Rubén Darío Álvarez Pacheco, muchachon@rinconguapo.com
Vivimos en una época que, paradójicamente, idolatra el talento del pasado mientras desprecia o subestima el del presente.
Nos hemos acostumbrado a frases como “un Michael Jackson no volverá a nacer” o “como Picasso no habrá otro”, sin detenernos a pensar en el efecto que tienen esas sentencias en los artistas que apenas comienzan su camino.
La intención, en la mayoría de los casos, no es mala. Se busca rendir homenaje a figuras que marcaron una época, que rompieron esquemas y dejaron una huella profunda en su arte. Pero lo que empieza como admiración puede convertirse en una lápida para las nuevas generaciones.
Al elevar a ciertos artistas al pedestal de “irrepetibles”, negamos la posibilidad de que el talento tenga nuevas formas, nuevas voces, nuevas estéticas. Peor aún: enviamos un mensaje implícito a los jóvenes creadores de que, supuestamente, hagan lo que hagan, jamás alcanzarán ese nivel. ¿Qué estímulo puede haber entonces para seguir?
Esta comparación constante es una forma de injusticia. Ningún artista, por muy grande que sea, ha nacido con todo resuelto. Incluso los que llamamos “genios” tuvieron etapas torpes, búsquedas fallidas, obras menores. Lo que hoy veneramos en ellos es el resultado de un proceso, no una condición mágica con la que vinieron al mundo.
Cuando decimos que no volverá a nacer otro como tal o cual figura, no estamos haciendo historia: estamos fabricando mitos. Y los mitos, cuando no se los cuestiona, se convierten en grilletes para los demás. Nadie quiere competir con una estatua de mármol.
Este culto a lo insuperable es también una forma de nostalgia disfrazada. En el fondo, quienes sostienen esas frases están aferrados a una época que sienten perdida, y rechazan inconscientemente los cambios culturales, estéticos o tecnológicos que trae el presente.

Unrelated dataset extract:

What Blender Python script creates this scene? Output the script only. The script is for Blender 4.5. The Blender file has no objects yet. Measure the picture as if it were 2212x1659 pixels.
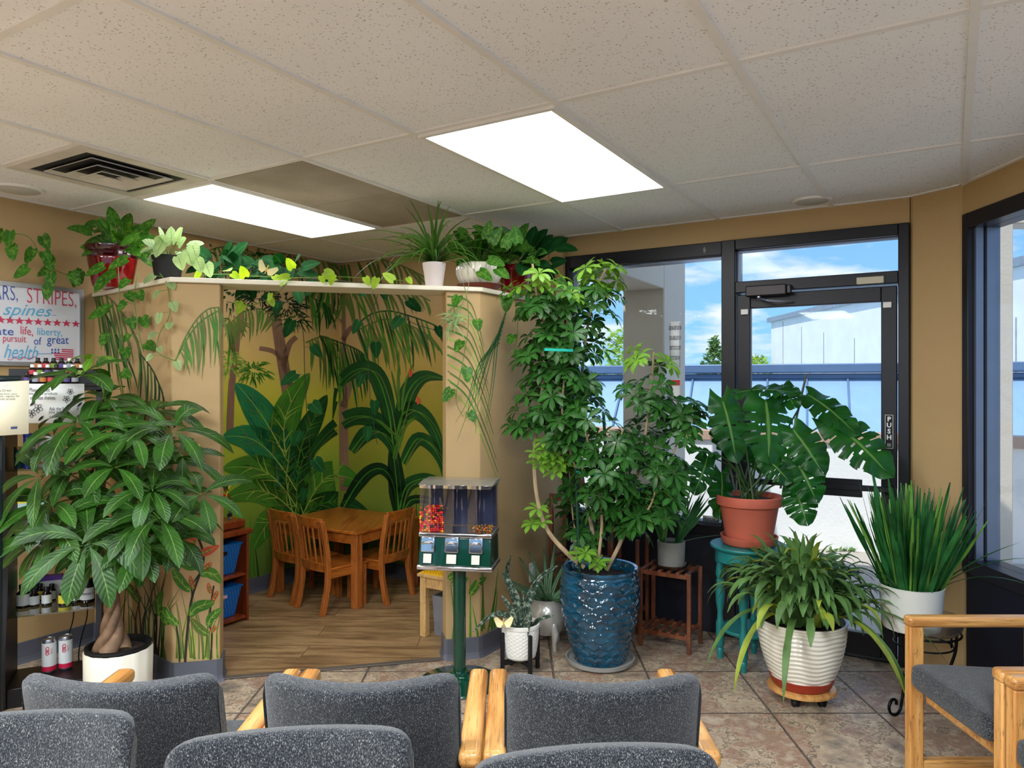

Pero el arte no es un museo ni un álbum de oro inalterable. El arte es río, movimiento, transformación. Cada generación tiene el derecho —y el deber— de expresarse según su tiempo. Y, para hacerlo, necesita espacios de confianza, no altares inalcanzables.

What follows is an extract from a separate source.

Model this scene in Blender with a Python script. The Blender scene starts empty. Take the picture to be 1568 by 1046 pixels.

Muchas veces he sentido la necesidad de defender a jóvenes artistas que son juzgados con severidad apenas dan sus primeros pasos. “Eso no es música”, “eso no es literatura”, “eso no es arte”… y demás sandeces. Pero me pregunto: ¿Quién define eso? ¿Con qué vara se mide?

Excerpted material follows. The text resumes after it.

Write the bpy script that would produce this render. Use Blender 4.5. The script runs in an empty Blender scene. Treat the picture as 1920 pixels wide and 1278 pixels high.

Es injusto pedirle a un joven de veinte años que tenga la profundidad de un García Márquez maduro; o que cante con la fuerza de un Freddie Mercury. Esas comparaciones son trampas disfrazadas de exigencia. No ayudan, solo aplastan.
También es común escuchar que todo tiempo pasado fue mejor. Pero esa afirmación casi nunca resiste un análisis serio. En cada época hubo mediocridad y excelencia, oportunismo y rebeldía, complacencia y ruptura. Lo mismo sucede hoy.
Lo más honesto sería cambiar la pregunta: no si habrá otro igual, sino qué de nuevo puede surgir. No quién será “el próximo fulano”, sino quién será el primero en ser él mismo. Porque los grandes artistas no repiten a nadie. Inventan su propia forma de estar en el mundo.
La misión de un artista no tiene que ser cambiar el mundo. A veces basta con cambiar una emoción, una mirada, una tarde. No todos están llamados a ser iconos. Algunos solo quieren ser sinceros, y eso también es valioso.
Por eso, cuando escuchemos a alguien decir que como tal artista “no nacerá otro”, sería bueno responder: “quizá no, pero hoy están naciendo otros que serán únicos a su modo”. Y merecen tiempo, respeto y libertad para crecer.
El verdadero homenaje a los grandes del pasado no es congelarlos como estatuas, sino seguir creando en su espíritu de exploración, riesgo y belleza. Y para eso, hay que permitir que lo nuevo respire sin el peso del mito.
Aplaudir a quienes lo hicieron bien antes no debe impedirnos acompañar a quienes lo están intentando ahora. El futuro del arte no está escrito, y eso es precisamente lo hermoso de seguir apostando por él.
Por mi parte —y por el momento—, siempre que escucho a alguien diciendo, por ejemplo, que como Maradona o Gardel no habrá otro, enseguida le respondo: “no tiene por qué haberlo. Ya ellos hicieron lo suyo y se les agradece, pero no tenemos por qué colgarles a las nuevas generaciones compromisos que no tienen por qué cargar. Tengamos un poco más de respeto por los jóvenes que están abriendo sus propios caminos”.